With respect to Awards granted to U.S. Participants, the Committee’s authority with respect to leaves of absence as set forth in Section 4(d) of the Plan shall be limited as follows: the Committee shall determine whether an authorized leave of absence, or absence in military or government service, shall constitute termination of Employment; provided that, no payment shall be made with respect to any Award that is subject to Section 409A of the Code as a result of any such authorized leave of absence or absence in military or government service unless such authorized leave of absence constitutes a separation from service for purposes of Section 409A.

3.                  Payments by the Company.  

With respect to Awards granted to U.S. Participants, the Committee may not accelerate the settlement of any Award unless any such acceleration would be permissible under Section 409A of the Code.

4.                  Adjustments Upon Certain Changes.   

No provision of Section 9 of the Plan shall be given effect with respect to Awards granted to U.S. Participants, to the extent that such provision would cause any tax to become due under Section 409A of the Code.

5.                  Amendment or Termination of the Plan.  
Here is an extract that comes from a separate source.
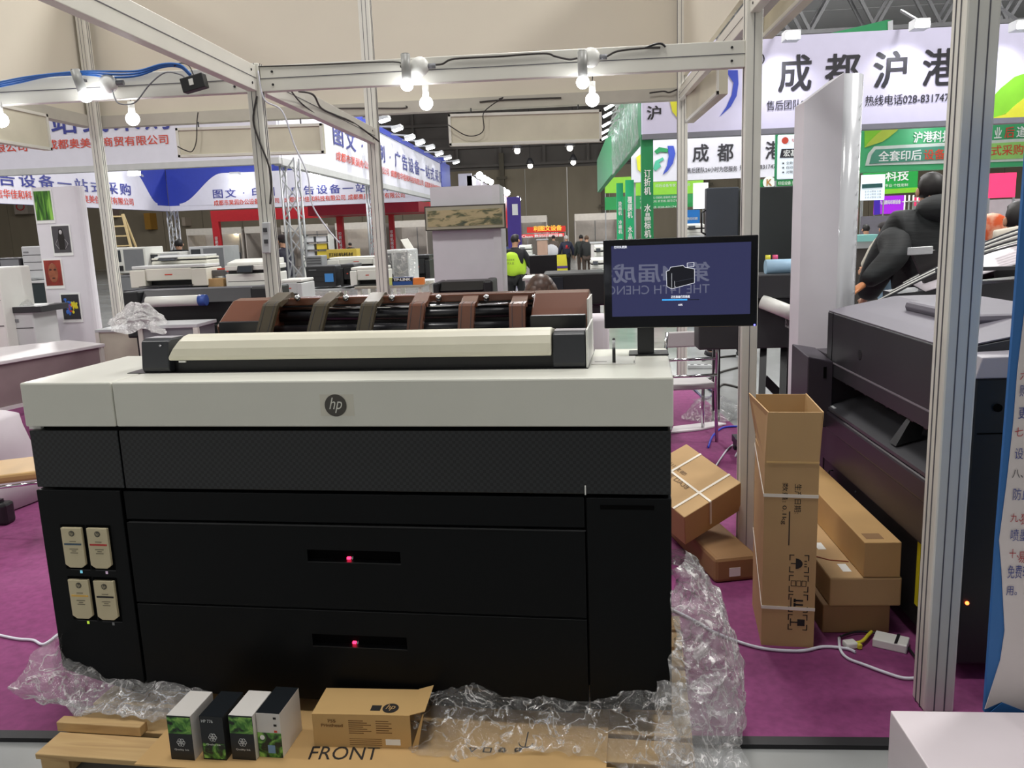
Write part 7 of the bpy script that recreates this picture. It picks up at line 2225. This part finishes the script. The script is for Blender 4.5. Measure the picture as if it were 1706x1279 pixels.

With respect to Awards granted to U.S. Participants, no provision of the Board of Directors’ right to amend or terminate the plan as provided in Section 12 of the Plan shall be given effect to the extent that such provision would cause any tax to become due under Section 409A of the Code.

6.                  Certain Limitations on Awards to Ensure Compliance with Code Section 409A.  

 


 

The Company intends that the Plan and each Award granted hereunder that is subject to Section 409A of the Code shall comply with Section 409A of the Code and that the Plan shall be interpreted, operated and administered accordingly.  In the event any term and/or condition of an Award granted hereunder would cause the application of an accelerated or additional tax due by the Participant under Section 409A of the Code, such term and/or condition shall be restructured, to the extent possible, in a manner, determined by the Committee, that does not cause such an accelerated or additional tax.  Any reservation of rights by the Company hereunder affecting the timing of payment of any Award subject to Section 409A of the Code (including, without limitation, the rights of the Committee pursuant to Section 9(d)) will only be as broad as is permitted by Section 409A of the Code.  Notwithstanding anything herein to the contrary, in no event shall the Company be liable for the payment of or gross up in connection with any taxes and or penalties owed by the Participant pursuant to Section 409A of the Code.

To the extent that a Participant is not, during the period of time when his or her Award is outstanding, subject to the application of Section 409A of the Code, the limitations contained herein solely to ensure compliance with Section 409A of the Code shall not apply.